Where do you start, when there's a dazed baby staring at you coated in his own lunch? Which he'd already eaten? You want to clean up his face first, but he's waving a squash-colored arm at you and flapping it frantically as if to say, "eeeeeeuuuuuu, this is waaaaaaarm," so you attack the arm, but now he's rubbing his eyes and the squash on his bib has found its way into his hair. You're worried about the squash on the grout of the tile floor (will it stain?), you're wondering whether he got squash on the nylon high chair straps which your mother JUST cleaned when she visited (he did), and you're trying to remember how to detach the high chair seat cover and what the washing instructions are (undo the velcro tabs at each corner, and wash in cold, tumble dry low).

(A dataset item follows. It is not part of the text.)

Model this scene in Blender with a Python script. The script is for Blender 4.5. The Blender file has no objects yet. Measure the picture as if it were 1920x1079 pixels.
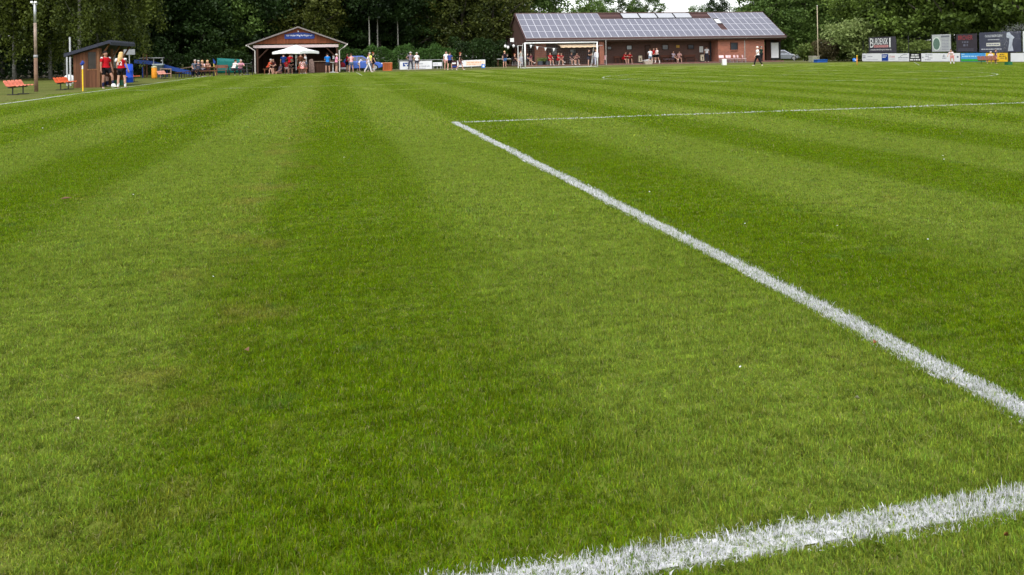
import bpy, bmesh, math, random
import numpy as np
from mathutils import Vector, Matrix

R = math.radians
sc = bpy.context.scene
col = sc.collection
# ------------------------------------------------------------------ camera
FPX, CX, CY, RHO, YAW, CAMH = 1535.0, 960.0, 106.2, R(0.98), R(12.5), 1.18
_Rt = Vector((math.cos(YAW), -math.sin(YAW), 0))
_Fw = Vector((math.sin(YAW), math.cos(YAW), 0))
_Up = Vector((0, 0, 1))
cam_r = _Rt * math.cos(RHO) - _Up * math.sin(RHO)
cam_u = _Rt * math.sin(RHO) + _Up * math.cos(RHO)
cam_d = bpy.data.cameras.new('camera')
cam = bpy.data.objects.new('camera', cam_d)
col.objects.link(cam)
cam.matrix_world = Matrix(((cam_r.x, cam_u.x, -_Fw.x, 0), (cam_r.y, cam_u.y, -_Fw.y, 0),
                           (cam_r.z, cam_u.z, -_Fw.z, CAMH), (0, 0, 0, 1)))
cam_d.sensor_width = 36
cam_d.lens = FPX / 1920 * 36
cam_d.shift_y = -(539.5 - CY) / 1920
cam_d.clip_end = 2000
cam_d.clip_start = 0.05
sc.camera = cam
# ------------------------------------------------------------------ sky and sun (bright overcast)
SUN_EL, SUN_AZ = R(52), R(205)          # azimuth from +Y clockwise: the sun stands behind the camera, to the left
world = bpy.data.worlds.new('World')
sc.world = world
world.use_nodes = True
nt = world.node_tree
bg = nt.nodes['Background']
sky = nt.nodes.new('ShaderNodeTexSky')
sky.sky_type = 'NISHITA'
sky.sun_disc = False
sky.sun_elevation = SUN_EL
sky.sun_rotation = SUN_AZ
sky.air_density = 1.0
sky.dust_density = 1.5
sky.ozone_density = 1.0
hs = nt.nodes.new('ShaderNodeHueSaturation')
hs.inputs['Saturation'].default_value = 0.22
nt.links.new(sky.outputs[0], hs.inputs['Color'])
nt.links.new(hs.outputs[0], bg.inputs['Color'])
bg.inputs['Strength'].default_value = 0.15
sun_d = bpy.data.lights.new('sun', 'SUN')
sun_d.energy = 0.7
sun_d.angle = R(14)
sun_d.color = (1.0, 0.96, 0.9)
sun = bpy.data.objects.new('sun', sun_d)
col.objects.link(sun)
sd = Vector((math.sin(SUN_AZ) * math.cos(SUN_EL), math.cos(SUN_AZ) * math.cos(SUN_EL), math.sin(SUN_EL)))
sun.rotation_euler = sd.to_track_quat('Z', 'Y').to_euler()
sun.location = (0, 0, 60)
sc.view_settings.view_transform = 'Standard'
sc.view_settings.look = 'None'
sc.view_settings.exposure = 1.2
sc.view_settings.gamma = 1
sc.view_settings.use_curve_mapping = False
sc.cycles.max_bounces = 6
sc.cycles.diffuse_bounces = 3
sc.cycles.transparent_max_bounces = 8
sc.cycles.use_denoising = True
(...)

So you dab, and you scoop, and you mop and you change and you add stain remover and you start a load in the washer. And you realize all of a sudden that though you have always been squeamish around vomit (you were the one who had to leave the room when even the Fear Factor commercial came on TV, and the one who always gets irritated when someone on MTV is hung over and getting sick on camera), you just managed to deal with three-and-a-half-ounces of spread-around regurgitated squash without once thinking it was gross.
You, my friend, are officially a mother.
1 comment:
And yet, bland-colored oatmeal never washes out... Your story reminds me of the time that we tried out carrots on a 10-month-old with a stomach bug -- that hotel in Hiroshima is never going to let us come back!